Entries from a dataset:
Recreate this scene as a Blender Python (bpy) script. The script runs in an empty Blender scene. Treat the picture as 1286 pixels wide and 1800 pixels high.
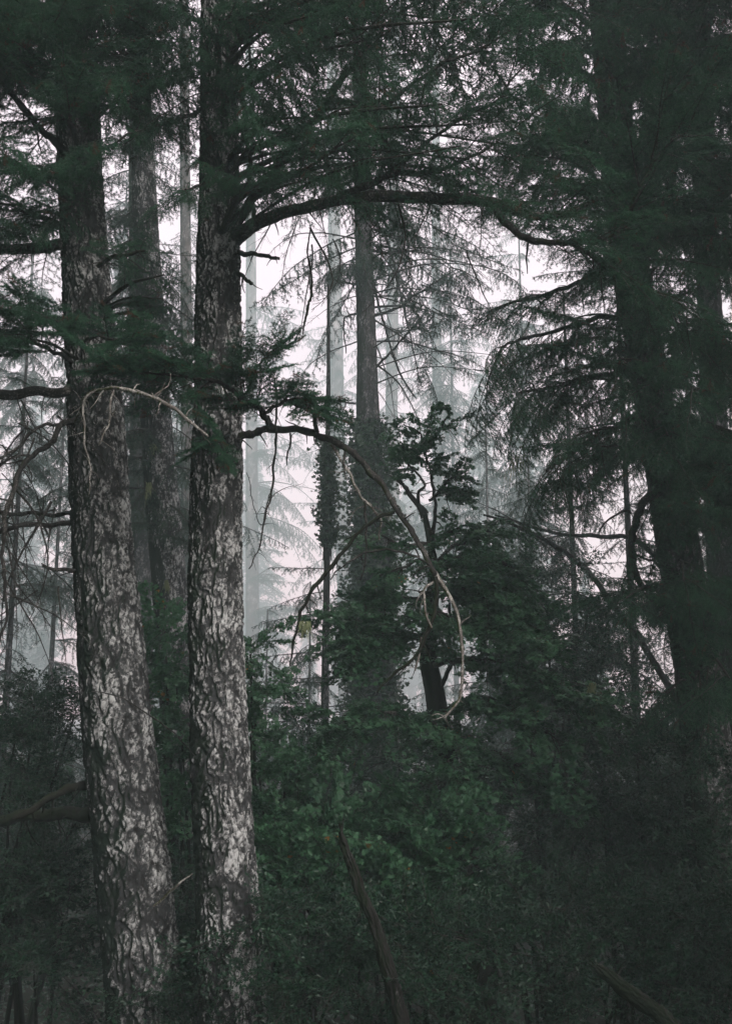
import bpy, math, random
import numpy as np
from mathutils import Vector, Matrix, Euler

# ------------------------------------------------------------------ camera, sky, sun, exposure
scn = bpy.context.scene
COL = scn.collection
FPX = 1875.0                    # focal length in photograph pixels (1286 wide)
HORIZON = 1250.0
EYE = np.array([0.0, 0.0, 1.7])
PITCH = math.atan((HORIZON - 900) / FPX)

cam_data = bpy.data.cameras.new('camera')
cam_data.sensor_fit = 'HORIZONTAL'
cam_data.sensor_width = 36.0
cam_data.lens = 36.0 * FPX / 1286.0
cam_data.clip_start = 0.1
cam_data.clip_end = 3000
cam = bpy.data.objects.new('camera', cam_data)
COL.objects.link(cam)
cam.location = EYE
cam.rotation_euler = (math.pi / 2 + PITCH, 0, 0)
scn.camera = cam

SUN_EL, SUN_AZ = math.radians(33), math.radians(150)     # azimuth clockwise from +Y: behind and right of the camera
world = bpy.data.worlds.new('World')
scn.world = world
world.use_nodes = True
wn, wl = world.node_tree.nodes, world.node_tree.links
wn.clear()
wo = wn.new('ShaderNodeOutputWorld')
bg = wn.new('ShaderNodeBackground')
bg.inputs['Strength'].default_value = 0.1
sky = wn.new('ShaderNodeTexSky')
sky.sky_type = 'NISHITA'
sky.sun_disc = False
sky.sun_elevation = SUN_EL
sky.sun_rotation = SUN_AZ
sky.dust_density = 6
tcw = wn.new('ShaderNodeTexCoord')
sepw = wn.new('ShaderNodeSeparateXYZ')
wl.new(tcw.outputs['Generated'], sepw.inputs[0])
rampw = wn.new('ShaderNodeMapRange')                    # overcast dome: zenith about three times the horizon
rampw.inputs['From Min'].default_value = 0.0
rampw.inputs['From Max'].default_value = 1.0
rampw.inputs['To Min'].default_value = 0.43
rampw.inputs['To Max'].default_value = 1.0
poww = wn.new('ShaderNodeMath'); poww.operation = 'POWER'; poww.use_clamp = True
maxw = wn.new('ShaderNodeMath'); maxw.operation = 'MAXIMUM'; maxw.inputs[1].default_value = 0.0
wl.new(sepw.outputs['Z'], maxw.inputs[0]); wl.new(maxw.outputs[0], poww.inputs[0]); poww.inputs[1].default_value = 1.5
wl.new(poww.outputs[0], rampw.inputs['Value'])
mulw = wn.new('ShaderNodeVectorMath'); mulw.operation = 'SCALE'
mulw.inputs[0].default_value = (10.9, 9.9, 10.6)
wl.new(rampw.outputs[0], mulw.inputs['Scale'])
mixw = wn.new('ShaderNodeMix'); mixw.data_type = 'RGBA'
mixw.inputs['Factor'].default_value = 0.8
wl.new(sky.outputs[0], mixw.inputs[6])
wl.new(mulw.outputs[0], mixw.inputs[7])
wl.new(mixw.outputs[2], bg.inputs['Color'])
wl.new(bg.outputs[0], wo.inputs['Surface'])

sun_data = bpy.data.lights.new('sun', 'SUN')
sun_data.energy = 1.5
sun_data.angle = math.radians(25)
sun_data.color = (1.0, 0.98, 0.96)
sun = bpy.data.objects.new('sun', sun_data)
COL.objects.link(sun)
sd = Vector((math.sin(SUN_AZ) * math.cos(SUN_EL), math.cos(SUN_AZ) * math.cos(SUN_EL), math.sin(SUN_EL)))
sun.rotation_euler = (-sd).to_track_quat('-Z', 'Y').to_euler()

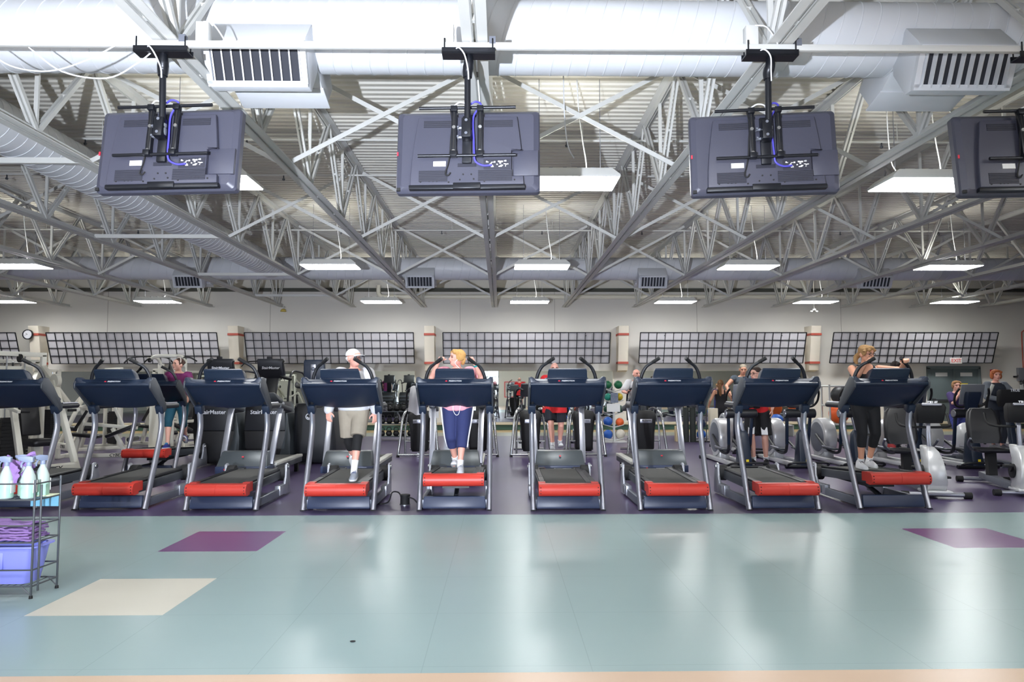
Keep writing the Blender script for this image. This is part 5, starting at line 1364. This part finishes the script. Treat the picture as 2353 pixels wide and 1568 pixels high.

Work to do |
Omit the pictures. Output every record above word for word.

Full output |
Recreate this scene as a Blender Python (bpy) script. The script runs in an empty Blender scene. Treat the picture as 1286 pixels wide and 1800 pixels high.
import bpy, math, random
import numpy as np
from mathutils import Vector, Matrix, Euler

# ------------------------------------------------------------------ camera, sky, sun, exposure
scn = bpy.context.scene
COL = scn.collection
FPX = 1875.0                    # focal length in photograph pixels (1286 wide)
HORIZON = 1250.0
EYE = np.array([0.0, 0.0, 1.7])
PITCH = math.atan((HORIZON - 900) / FPX)

cam_data = bpy.data.cameras.new('camera')
cam_data.sensor_fit = 'HORIZONTAL'
cam_data.sensor_width = 36.0
cam_data.lens = 36.0 * FPX / 1286.0
cam_data.clip_start = 0.1
cam_data.clip_end = 3000
cam = bpy.data.objects.new('camera', cam_data)
COL.objects.link(cam)
cam.location = EYE
cam.rotation_euler = (math.pi / 2 + PITCH, 0, 0)
scn.camera = cam

SUN_EL, SUN_AZ = math.radians(33), math.radians(150)     # azimuth clockwise from +Y: behind and right of the camera
world = bpy.data.worlds.new('World')
scn.world = world
world.use_nodes = True
wn, wl = world.node_tree.nodes, world.node_tree.links
wn.clear()
wo = wn.new('ShaderNodeOutputWorld')
bg = wn.new('ShaderNodeBackground')
bg.inputs['Strength'].default_value = 0.1
sky = wn.new('ShaderNodeTexSky')
sky.sky_type = 'NISHITA'
sky.sun_disc = False
sky.sun_elevation = SUN_EL
sky.sun_rotation = SUN_AZ
sky.dust_density = 6
tcw = wn.new('ShaderNodeTexCoord')
sepw = wn.new('ShaderNodeSeparateXYZ')
wl.new(tcw.outputs['Generated'], sepw.inputs[0])
rampw = wn.new('ShaderNodeMapRange')                    # overcast dome: zenith about three times the horizon
rampw.inputs['From Min'].default_value = 0.0
rampw.inputs['From Max'].default_value = 1.0
rampw.inputs['To Min'].default_value = 0.43
rampw.inputs['To Max'].default_value = 1.0
poww = wn.new('ShaderNodeMath'); poww.operation = 'POWER'; poww.use_clamp = True
maxw = wn.new('ShaderNodeMath'); maxw.operation = 'MAXIMUM'; maxw.inputs[1].default_value = 0.0
wl.new(sepw.outputs['Z'], maxw.inputs[0]); wl.new(maxw.outputs[0], poww.inputs[0]); poww.inputs[1].default_value = 1.5
wl.new(poww.outputs[0], rampw.inputs['Value'])
mulw = wn.new('ShaderNodeVectorMath'); mulw.operation = 'SCALE'
mulw.inputs[0].default_value = (10.9, 9.9, 10.6)
wl.new(rampw.outputs[0], mulw.inputs['Scale'])
mixw = wn.new('ShaderNodeMix'); mixw.data_type = 'RGBA'
mixw.inputs['Factor'].default_value = 0.8
wl.new(sky.outputs[0], mixw.inputs[6])
wl.new(mulw.outputs[0], mixw.inputs[7])
wl.new(mixw.outputs[2], bg.inputs['Color'])
wl.new(bg.outputs[0], wo.inputs['Surface'])

sun_data = bpy.data.lights.new('sun', 'SUN')
sun_data.energy = 1.5
sun_data.angle = math.radians(25)
sun_data.color = (1.0, 0.98, 0.96)
sun = bpy.data.objects.new('sun', sun_data)
COL.objects.link(sun)
sd = Vector((math.sin(SUN_AZ) * math.cos(SUN_EL), math.cos(SUN_AZ) * math.cos(SUN_EL), math.sin(SUN_EL)))
sun.rotation_euler = (-sd).to_track_quat('-Z', 'Y').to_euler()

Keep writing the Blender script for this image. This is part 5, starting at line 1364. This part finishes the script. Treat the picture as 2353 pixels wide and 1568 pixels high.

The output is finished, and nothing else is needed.